Abstract

The essay addresses the question of how Andrea Mantegna might have become acquainted with and appreciated the achievements of early Renaissance and Late Gothic in Northern Europe, and how he interacted with them. Firstly, it collects and reconsiders the sources witnessing the artist's direct or indirect relationship with the Flemish art, through his possible acquaintance with Rogier van der Weyden, or through the objects of art displayed in the Gonzaga palaces. Since Mantegna's background was deeply influenced by the aesthetic ideals of Late Gothic, an international current involving without prejudice the Italian workshops as well as the Transalpine ones, many characteristics of the artist's style — even if not yet clearly recognized by the scholars — reveal an intimate tie with the Late Gothic taste — which obviously is not equal to defining Mantegna as a Gothic master.
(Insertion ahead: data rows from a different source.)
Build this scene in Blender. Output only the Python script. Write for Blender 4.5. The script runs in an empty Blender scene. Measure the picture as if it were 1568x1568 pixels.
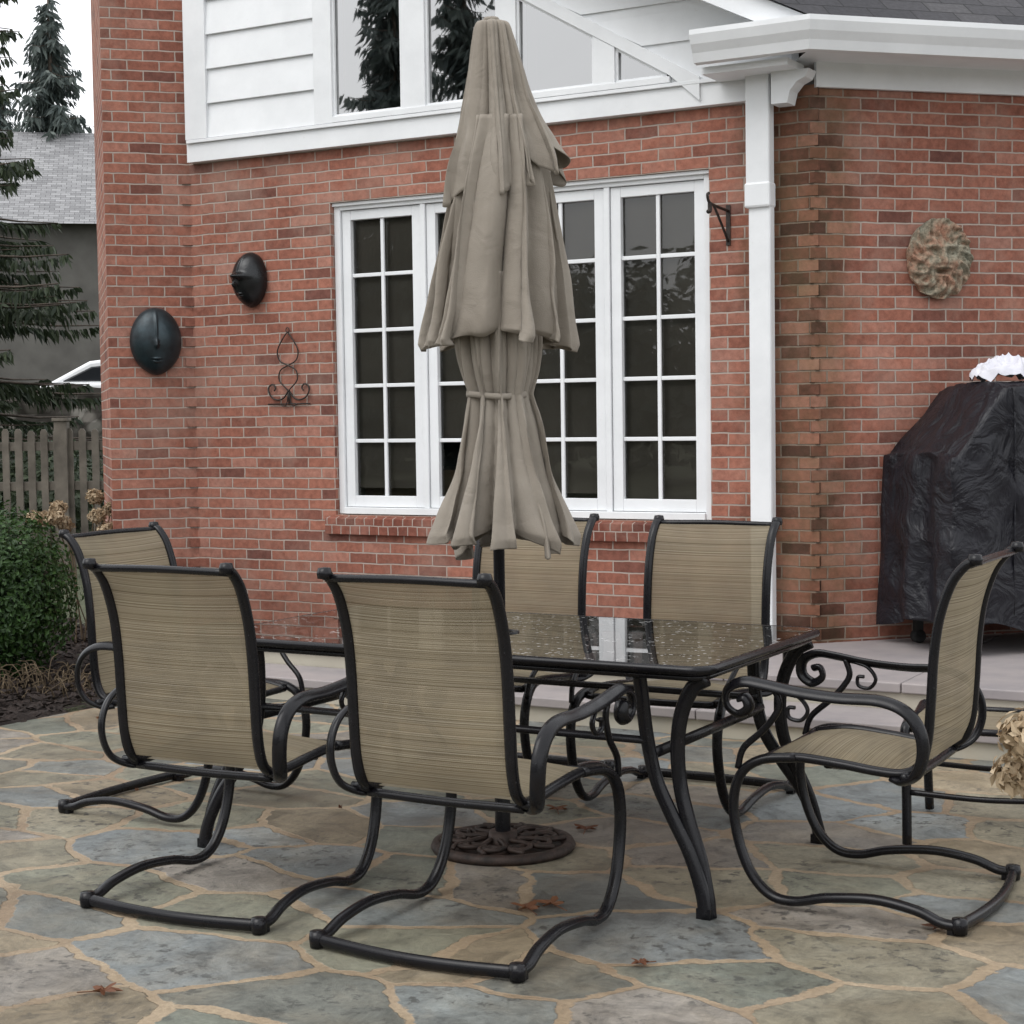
import bpy, math, random
from math import sin, cos, pi, radians, sqrt, atan2, exp
from mathutils import Vector, Matrix, noise
random.seed(7)
scene = bpy.context.scene
scene.view_settings.view_transform = 'Standard'
scene.view_settings.look = 'None'
scene.view_settings.exposure = 0
COL = scene.collection
YAW = radians(29.5)
def W(X, D, z=0.0):
    """site survey frame (east X, north D) -> house aligned frame"""
    return Vector((0.8704*X-0.4924*D, 0.4924*X+0.8704*D, z))

# ---------------------------------------------------------------- materials
def newmat(name):
    m = bpy.data.materials.new(name); m.use_nodes = True
    nt = m.node_tree; nt.nodes.clear()
    out = nt.nodes.new('ShaderNodeOutputMaterial')
    return m, nt, out
def L(nt, a, b): nt.links.new(a, b)
def ramp(nt, fac, stops, interp='LINEAR'):
    r = nt.nodes.new('ShaderNodeValToRGB'); r.color_ramp.interpolation = interp
    els = r.color_ramp.elements
    while len(els) < len(stops): els.new(0.5)
    for e, (p, c) in zip(els, stops):
        e.position = p; e.color = (c[0], c[1], c[2], 1) if not isinstance(c, (int, float)) else (c, c, c, 1)
    L(nt, fac, r.inputs[0]); return r.outputs[0]
def mixc(nt, fac, a, b, mode='MIX'):
    m = nt.nodes.new('ShaderNodeMix'); m.data_type = 'RGBA'; m.blend_type = mode
    for s, v in ((m.inputs[0], fac), (m.inputs[6], a), (m.inputs[7], b)):
        if hasattr(v, 'is_linked'): L(nt, v, s)
        elif isinstance(v, (int, float)): s.default_value = v
        else: s.default_value = (v[0], v[1], v[2], 1)
    return m.outputs[2]
def mth(nt, op, a, b=None, c=None):
    m = nt.nodes.new('ShaderNodeMath'); m.operation = op
    for s, v in zip(m.inputs, (a, b, c)):
        if v is None: continue
        if hasattr(v, 'is_linked'): L(nt, v, s)
        else: s.default_value = v
    return m.outputs[0]
def maprange(nt, v, a, b, c=0.0, d=1.0):
    m = nt.nodes.new('ShaderNodeMapRange'); m.interpolation_type = 'SMOOTHSTEP'
    L(nt, v, m.inputs[0])
    for i, x in enumerate((a, b, c, d)): m.inputs[i+1].default_value = x
    return m.outputs[0]
def noi(nt, scale, detail=4, vec=None, rough=0.55, dist=0.0):
    n = nt.nodes.new('ShaderNodeTexNoise'); n.inputs['Scale'].default_value = scale
    n.inputs['Detail'].default_value = detail; n.inputs['Roughness'].default_value = rough
    n.inputs['Distortion'].default_value = dist
    if vec is not None: L(nt, vec, n.inputs['Vector'])
    return n.outputs['Fac']
def pos(nt): return nt.nodes.new('ShaderNodeNewGeometry').outputs['Position']
def objc(nt): return nt.nodes.new('ShaderNodeTexCoord').outputs['Object']
def bsdf(nt, out, color, rough=0.6, metal=0.0, spec=0.5, height=None, bstr=0.3, bdist=0.01, **kw):
    p = nt.nodes.new('ShaderNodeBsdfPrincipled')
    for nm, v in (('Base Color', color), ('Roughness', rough), ('Metallic', metal), ('Specular IOR Level', spec)):
        if hasattr(v, 'is_linked'): L(nt, v, p.inputs[nm])
        elif isinstance(v, (int, float)): p.inputs[nm].default_value = v
        else: p.inputs[nm].default_value = (v[0], v[1], v[2], 1)
    for k, v in kw.items(): p.inputs[k].default_value = v
    if height is not None:
        b = nt.nodes.new('ShaderNodeBump'); b.inputs['Strength'].default_value = bstr
        b.inputs['Distance'].default_value = bdist
        L(nt, height, b.inputs['Height']); L(nt, b.outputs[0], p.inputs['Normal'])
    L(nt, p.outputs[0], out.inputs[0]); return p
def simple(name, c1, c2=None, scale=8, rough=0.6, metal=0, bump=0.2, bdist=0.003, spec=0.5, bscale=None, useobj=False):
    m, nt, out = newmat(name); P = objc(nt) if useobj else pos(nt)
    c2 = c2 or tuple(x*0.7 for x in c1)
    n = noi(nt, scale, 6, P)
    col = ramp(nt, n, [(0.3, c2), (0.7, c1)])
    rr = ramp(nt, n, [(0.2, min(1, rough+0.12)), (0.8, max(0, rough-0.08))])
    h = noi(nt, bscale or scale*4, 5, P)
    bsdf(nt, out, col, rr, metal, spec, h, bump, bdist)
    return m

CX2, CY2 = -2.95, 8.40      # convex wall corner
RH = 0.0635
def brick_mat(name='brick', sill=False):
    m, nt, out = newmat(name)
    g = nt.nodes.new('ShaderNodeNewGeometry'); P = g.outputs['Position']; NN = g.outputs['True Normal']
    cr = nt.nodes.new('ShaderNodeVectorMath'); cr.operation = 'CROSS_PRODUCT'; cr.inputs[0].default_value = (0, 0, 1); L(nt, NN, cr.inputs[1])
    nz = nt.nodes.new('ShaderNodeVectorMath'); nz.operation = 'NORMALIZE'; L(nt, cr.outputs[0], nz.inputs[0])
    dt = nt.nodes.new('ShaderNodeVectorMath'); dt.operation = 'DOT_PRODUCT'; L(nt, P, dt.inputs[0]); L(nt, nz.outputs[0], dt.inputs[1])
    sp = nt.nodes.new('ShaderNodeSeparateXYZ'); L(nt, P, sp.inputs[0])
    wob = mth(nt, 'MULTIPLY', mth(nt, 'SUBTRACT', noi(nt, 9, 3, P), 0.5), 0.012)
    cb = nt.nodes.new('ShaderNodeCombineXYZ')
    L(nt, mth(nt, 'ADD', dt.outputs['Value'], wob), cb.inputs[0]); L(nt, mth(nt, 'ADD', sp.outputs[2], wob), cb.inputs[1])
    b = nt.nodes.new('ShaderNodeTexBrick'); L(nt, cb.outputs[0], b.inputs['Vector'])
    b.offset = 0.5; b.squash = 1
    b.inputs['Color1'].default_value = (0, 0, 0, 1); b.inputs['Color2'].default_value = (1, 1, 1, 1); b.inputs['Mortar'].default_value = (0.5, 0.5, 0.5, 1)
    b.inputs['Scale'].default_value = 1.0; b.inputs['Mortar Size'].default_value = 0.0052 if not sill else 0.004
    b.inputs['Mortar Smooth'].default_value = 0.35; b.inputs['Bias'].default_value = 0
    b.inputs['Brick Width'].default_value = 0.196 if not sill else 0.068
    b.inputs['Row Height'].default_value = RH if not sill else 0.2
    bc = nt.nodes.new('ShaderNodeSeparateColor'); L(nt, b.outputs['Color'], bc.inputs[0])
    colr = ramp(nt, bc.outputs[0], [(0.0, (0.165, 0.070, 0.054)), (0.10, (0.25, 0.100, 0.070)), (0.4, (0.305, 0.122, 0.083)), (0.75, (0.355, 0.150, 0.104)), (1.0, (0.38, 0.185, 0.138))])
    if sill: colr = mixc(nt, 1.0, colr, (0.7, 0.62, 0.62), 'MULTIPLY')
    n1 = noi(nt, 1.1, 5, P); n2 = noi(nt, 28, 6, P, 0.7)
    colr = mixc(nt, 1.0, colr, ramp(nt, n1, [(0.3, (0.78, 0.77, 0.78)), (0.7, (1.12, 1.12, 1.12))]), 'MULTIPLY')
    colr = mixc(nt, 1.0, colr, ramp(nt, n2, [(0.25, (0.60, 0.58, 0.58)), (0.65, (1.14, 1.14, 1.14))]), 'MULTIPLY')
    bl = ramp(nt, noi(nt, 2.3, 8, P, 0.7), [(0.48, 0), (0.74, 0.48)])
    colr = mixc(nt, bl, colr, (0.41, 0.285, 0.23))
    mort = mixc(nt, noi(nt, 4, 6, P), (0.31, 0.24, 0.20), (0.47, 0.40, 0.355))
    col = mixc(nt, b.outputs['Fac'], colr, mort)
    d = nt.nodes.new('ShaderNodeVectorMath'); d.operation = 'DISTANCE'
    cz = nt.nodes.new('ShaderNodeCombineXYZ'); L(nt, sp.outputs[0], cz.inputs[0]); L(nt, sp.outputs[1], cz.inputs[1])
    L(nt, cz.outputs[0], d.inputs[0]); d.inputs[1].default_value = (CX2-0.07, CY2, 0)
    edge = mth(nt, 'ADD', d.outputs['Value'], mth(nt, 'MULTIPLY', mth(nt, 'SUBTRACT', noi(nt, 6, 5, P), 0.5), 0.3))
    wear = mth(nt, 'MULTIPLY', maprange(nt, edge, 0.38, 0.12), ramp(nt, noi(nt, 4, 7, P, 0.75), [(0.25, 0.35), (0.60, 1.0)]))
    perb = ramp(nt, bc.outputs[0], [(0.1, (0.30, 0.29, 0.26)), (0.5, (0.60, 0.57, 0.50)), (1.0, (0.85, 0.80, 0.72))])
    wcol = mixc(nt, 1.0, mixc(nt, ramp(nt, noi(nt, 2.2, 5, P), [(0.4, 0.30), (0.65, 0.65)]), col, (0.19, 0.155, 0.095)), perb, 'MULTIPLY')
    col = mixc(nt, wear, col, wcol)
    low_dark = mth(nt, 'MULTIPLY', maprange(nt, sp.outputs[2], 0.75, 0.25), ramp(nt, noi(nt, 3, 5, P), [(0.3, 0.1), (0.7, 0.75)]))  # brick turns darker in blotches towards the bottom of the wall
    col = mixc(nt, low_dark, col, mixc(nt, 1.0, col, (0.65, 0.6, 0.57), 'MULTIPLY'))
    h = mth(nt, 'ADD', mth(nt, 'MULTIPLY', mth(nt, 'SUBTRACT', 1.0, b.outputs['Fac']), 1.0), mth(nt, 'MULTIPLY', n2, 0.35))
    bsdf(nt, out, col, 0.88, 0, 0.25, h, 0.8, 0.008)
    return m
M_brick = brick_mat(); M_sill = brick_mat('brick_sill', True)

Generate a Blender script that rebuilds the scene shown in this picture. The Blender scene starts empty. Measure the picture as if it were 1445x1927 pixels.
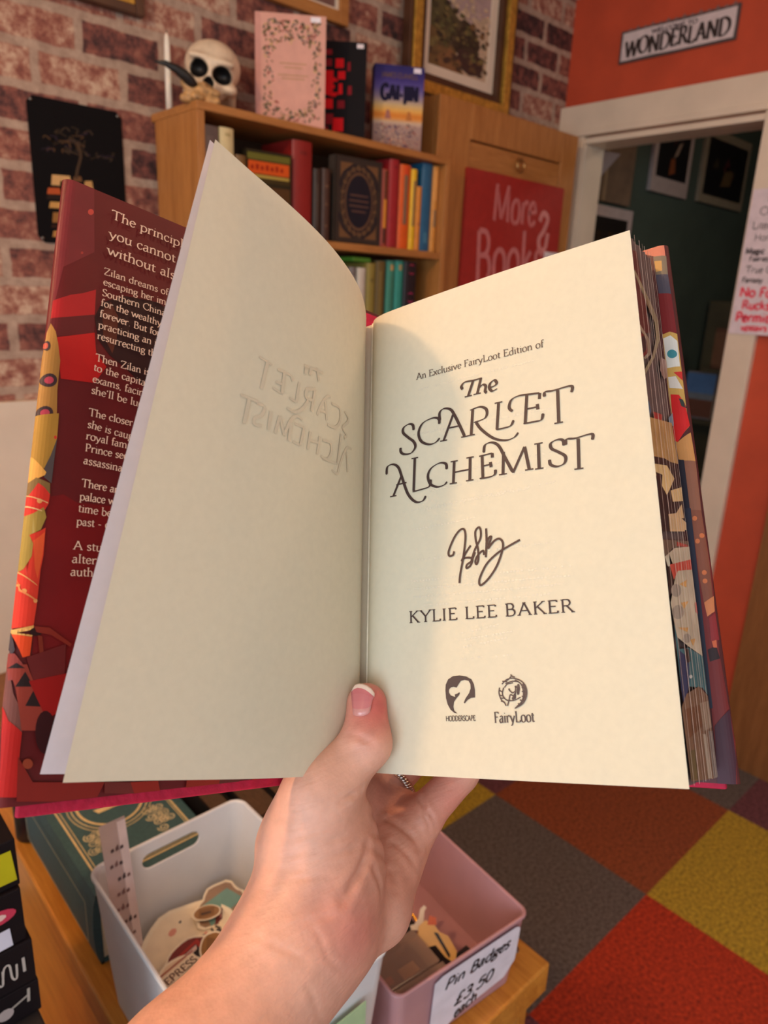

Secondly, the recognition of those aspects of International Gothic allows us also to relate a great deal of Mantegna's artistic output to the powerful school of early Renaissance sculpture in Southern Germany, whose influence reached also the southernmost Alpine valleys in the Veneto, reaching as far as to Verona and Padua (the latter — a city where, though close to Venice, numerous German or Transalpine sculptors, contemporary to Mantegna, are documented to have worked).